### Description of the task
From the first line of the data below, repeat each line exactly until you reach the line with "COL = SC.collection"; include that line too.

### Records provided
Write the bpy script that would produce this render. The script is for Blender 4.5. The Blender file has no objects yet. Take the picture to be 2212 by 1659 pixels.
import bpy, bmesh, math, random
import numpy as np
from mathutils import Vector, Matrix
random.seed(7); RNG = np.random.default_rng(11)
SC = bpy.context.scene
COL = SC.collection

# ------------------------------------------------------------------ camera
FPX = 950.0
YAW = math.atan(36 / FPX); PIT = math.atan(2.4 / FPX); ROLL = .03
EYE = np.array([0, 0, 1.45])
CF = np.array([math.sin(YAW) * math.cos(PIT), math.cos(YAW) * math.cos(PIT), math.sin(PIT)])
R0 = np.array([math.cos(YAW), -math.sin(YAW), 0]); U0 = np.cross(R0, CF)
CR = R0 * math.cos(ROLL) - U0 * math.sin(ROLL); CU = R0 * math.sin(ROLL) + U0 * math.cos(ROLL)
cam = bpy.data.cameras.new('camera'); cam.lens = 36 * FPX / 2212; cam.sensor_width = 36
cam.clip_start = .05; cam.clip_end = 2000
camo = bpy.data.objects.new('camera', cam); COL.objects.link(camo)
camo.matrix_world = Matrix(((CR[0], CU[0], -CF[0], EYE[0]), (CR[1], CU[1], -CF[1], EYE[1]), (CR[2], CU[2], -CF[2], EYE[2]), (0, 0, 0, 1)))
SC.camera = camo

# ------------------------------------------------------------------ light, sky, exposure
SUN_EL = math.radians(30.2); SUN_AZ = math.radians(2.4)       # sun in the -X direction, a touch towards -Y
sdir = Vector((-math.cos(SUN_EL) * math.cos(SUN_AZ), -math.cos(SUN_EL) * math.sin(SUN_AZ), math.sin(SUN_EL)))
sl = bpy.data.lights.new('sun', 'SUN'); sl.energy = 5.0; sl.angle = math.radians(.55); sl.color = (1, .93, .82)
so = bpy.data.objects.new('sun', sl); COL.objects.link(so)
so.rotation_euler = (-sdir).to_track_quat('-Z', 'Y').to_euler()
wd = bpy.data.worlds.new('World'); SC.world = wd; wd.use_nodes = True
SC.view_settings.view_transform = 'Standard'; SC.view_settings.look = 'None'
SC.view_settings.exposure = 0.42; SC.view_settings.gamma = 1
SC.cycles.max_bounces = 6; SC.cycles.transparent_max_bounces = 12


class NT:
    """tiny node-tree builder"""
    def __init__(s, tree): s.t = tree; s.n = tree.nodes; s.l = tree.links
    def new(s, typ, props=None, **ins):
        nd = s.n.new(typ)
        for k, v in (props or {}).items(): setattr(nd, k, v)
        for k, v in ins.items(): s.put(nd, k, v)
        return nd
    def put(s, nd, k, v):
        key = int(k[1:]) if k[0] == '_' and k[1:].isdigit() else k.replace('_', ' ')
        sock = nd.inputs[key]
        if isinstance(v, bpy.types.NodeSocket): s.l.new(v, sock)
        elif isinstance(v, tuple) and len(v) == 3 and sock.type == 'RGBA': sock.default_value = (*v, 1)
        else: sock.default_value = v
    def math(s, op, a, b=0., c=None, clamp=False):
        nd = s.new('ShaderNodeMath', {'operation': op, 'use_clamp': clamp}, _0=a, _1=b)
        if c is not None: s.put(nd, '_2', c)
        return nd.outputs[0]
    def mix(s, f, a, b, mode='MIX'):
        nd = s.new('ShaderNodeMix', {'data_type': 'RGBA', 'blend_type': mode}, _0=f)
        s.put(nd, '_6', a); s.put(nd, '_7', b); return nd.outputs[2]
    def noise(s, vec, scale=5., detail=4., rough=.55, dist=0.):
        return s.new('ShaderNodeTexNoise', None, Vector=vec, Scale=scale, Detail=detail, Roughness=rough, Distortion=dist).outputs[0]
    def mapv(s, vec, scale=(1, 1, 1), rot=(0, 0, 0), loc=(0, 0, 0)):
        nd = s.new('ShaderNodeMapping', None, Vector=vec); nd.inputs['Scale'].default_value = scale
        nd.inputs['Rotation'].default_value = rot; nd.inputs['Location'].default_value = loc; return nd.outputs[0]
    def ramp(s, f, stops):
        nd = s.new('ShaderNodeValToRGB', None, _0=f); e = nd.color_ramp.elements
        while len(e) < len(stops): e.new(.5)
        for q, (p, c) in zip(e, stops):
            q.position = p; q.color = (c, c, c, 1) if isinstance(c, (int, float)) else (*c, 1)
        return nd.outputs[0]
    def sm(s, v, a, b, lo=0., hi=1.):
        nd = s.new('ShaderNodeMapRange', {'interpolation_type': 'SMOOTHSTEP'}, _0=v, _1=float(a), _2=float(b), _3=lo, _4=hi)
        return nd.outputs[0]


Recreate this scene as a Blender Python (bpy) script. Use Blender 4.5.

### Solution to this task
Write the bpy script that would produce this render. The script is for Blender 4.5. The Blender file has no objects yet. Take the picture to be 2212 by 1659 pixels.
import bpy, bmesh, math, random
import numpy as np
from mathutils import Vector, Matrix
random.seed(7); RNG = np.random.default_rng(11)
SC = bpy.context.scene
COL = SC.collection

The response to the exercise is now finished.